Pero no sólo la narrativa es atravesada por el poder de la ciudad. Si bien destaca como el género urbano por antonomasia, las demás manifestaciones literarias se reconforman y adoptan las formas de lo urbano; es el caso de la poesía.
En México, la poesía que inaugura las formas de lo citadino se inicia con el Posmodernismo, en la primera década del siglo xx; sus exponentes son Enrique González Martínez, Ramón López Velarde, Efrén Rebolledo, José Juan Tablada.

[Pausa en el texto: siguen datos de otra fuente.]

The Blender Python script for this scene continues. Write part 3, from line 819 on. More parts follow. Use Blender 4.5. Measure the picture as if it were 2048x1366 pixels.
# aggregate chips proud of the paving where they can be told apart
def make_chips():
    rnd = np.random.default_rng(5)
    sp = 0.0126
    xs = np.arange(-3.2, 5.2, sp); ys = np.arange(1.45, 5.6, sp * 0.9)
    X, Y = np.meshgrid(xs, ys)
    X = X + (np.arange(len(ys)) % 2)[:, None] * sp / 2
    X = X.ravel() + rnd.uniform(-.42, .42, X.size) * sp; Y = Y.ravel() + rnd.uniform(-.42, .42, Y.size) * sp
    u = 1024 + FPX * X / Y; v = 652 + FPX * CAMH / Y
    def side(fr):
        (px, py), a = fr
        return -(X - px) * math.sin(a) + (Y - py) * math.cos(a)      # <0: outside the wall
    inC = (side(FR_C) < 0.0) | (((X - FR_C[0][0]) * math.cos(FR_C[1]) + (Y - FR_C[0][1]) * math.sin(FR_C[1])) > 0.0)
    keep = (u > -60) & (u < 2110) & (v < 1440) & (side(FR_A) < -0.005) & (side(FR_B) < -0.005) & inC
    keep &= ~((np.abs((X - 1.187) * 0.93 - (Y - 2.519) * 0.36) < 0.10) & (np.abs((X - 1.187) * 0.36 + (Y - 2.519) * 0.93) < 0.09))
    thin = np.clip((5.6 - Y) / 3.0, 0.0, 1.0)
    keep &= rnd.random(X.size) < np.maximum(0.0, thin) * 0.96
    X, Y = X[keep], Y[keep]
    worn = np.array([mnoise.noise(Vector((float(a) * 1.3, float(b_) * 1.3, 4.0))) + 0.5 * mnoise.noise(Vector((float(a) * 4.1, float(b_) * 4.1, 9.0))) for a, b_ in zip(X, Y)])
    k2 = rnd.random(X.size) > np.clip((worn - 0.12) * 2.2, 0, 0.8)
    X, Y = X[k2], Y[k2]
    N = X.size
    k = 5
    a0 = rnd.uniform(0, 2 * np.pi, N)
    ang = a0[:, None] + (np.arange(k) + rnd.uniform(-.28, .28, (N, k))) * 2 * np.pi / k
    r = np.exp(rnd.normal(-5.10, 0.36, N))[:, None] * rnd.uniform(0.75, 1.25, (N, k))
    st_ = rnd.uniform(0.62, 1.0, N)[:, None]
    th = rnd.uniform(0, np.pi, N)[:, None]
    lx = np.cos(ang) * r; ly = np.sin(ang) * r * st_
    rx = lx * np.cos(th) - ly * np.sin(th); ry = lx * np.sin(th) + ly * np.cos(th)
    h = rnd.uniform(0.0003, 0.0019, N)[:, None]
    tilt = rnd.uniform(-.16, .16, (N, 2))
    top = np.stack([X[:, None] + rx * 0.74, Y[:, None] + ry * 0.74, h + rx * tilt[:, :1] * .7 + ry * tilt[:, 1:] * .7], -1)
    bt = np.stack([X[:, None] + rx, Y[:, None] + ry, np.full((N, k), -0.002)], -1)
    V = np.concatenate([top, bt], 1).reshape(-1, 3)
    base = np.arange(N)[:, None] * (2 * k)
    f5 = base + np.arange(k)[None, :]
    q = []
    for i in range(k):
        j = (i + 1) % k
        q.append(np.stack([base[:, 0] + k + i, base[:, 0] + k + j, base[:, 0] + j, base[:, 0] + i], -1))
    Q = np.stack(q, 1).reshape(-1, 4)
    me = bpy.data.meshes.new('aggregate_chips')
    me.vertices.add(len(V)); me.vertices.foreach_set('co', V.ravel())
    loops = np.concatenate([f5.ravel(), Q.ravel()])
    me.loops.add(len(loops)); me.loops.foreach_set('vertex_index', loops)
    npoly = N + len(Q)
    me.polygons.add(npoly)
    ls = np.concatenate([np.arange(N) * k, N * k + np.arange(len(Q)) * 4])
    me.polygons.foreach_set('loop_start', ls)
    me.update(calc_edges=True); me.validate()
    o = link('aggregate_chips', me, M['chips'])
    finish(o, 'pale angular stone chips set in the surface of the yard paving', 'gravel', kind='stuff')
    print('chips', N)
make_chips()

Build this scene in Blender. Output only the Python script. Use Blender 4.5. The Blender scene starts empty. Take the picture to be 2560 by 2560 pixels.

Les seguiría de cerca el único movimiento vanguardista registrado en la historia literaria del país: el Estridentismo, con su influjo ultraísta y sus propuestas apegadas a la vida de la ciudad moderna.
La poesía encuentra sus propias formas y temas de lo urbano en textos como “El tercer Ulises”, de Enrique González Martínez; “Prisma”, de Manuel Maples Arce; “Pasado en claro”, “Nocturno de San Idelfonso” y “Hablo de la ciudad”, de Octavio Paz; Diario semanario y Poemas en prosa, de Jaime Sabines; “Los demonios y los días” y “Del templo de su cuerpo”, de Rubén Bonifaz Nuño; El tigre en la casa, “Caza mayor”, La zorra enferma, Tabernarios y eróticos y Tercera Tenochtitlán, de Eduardo Lizalde; Circuito interior, “Declaración de odio” y “Avenida Juárez”, de Efraín Huerta; Hemos perdido el reino y “Ciudad de México”, de Marco Antonio Campos; Miro la tierra y “Las ruinas de México”, de José Emilio Pacheco; “Estas y otras ciudades”, de Isabel Fraire; “La ciudad destruida”, de Jaime Reyes, entre muchos otros.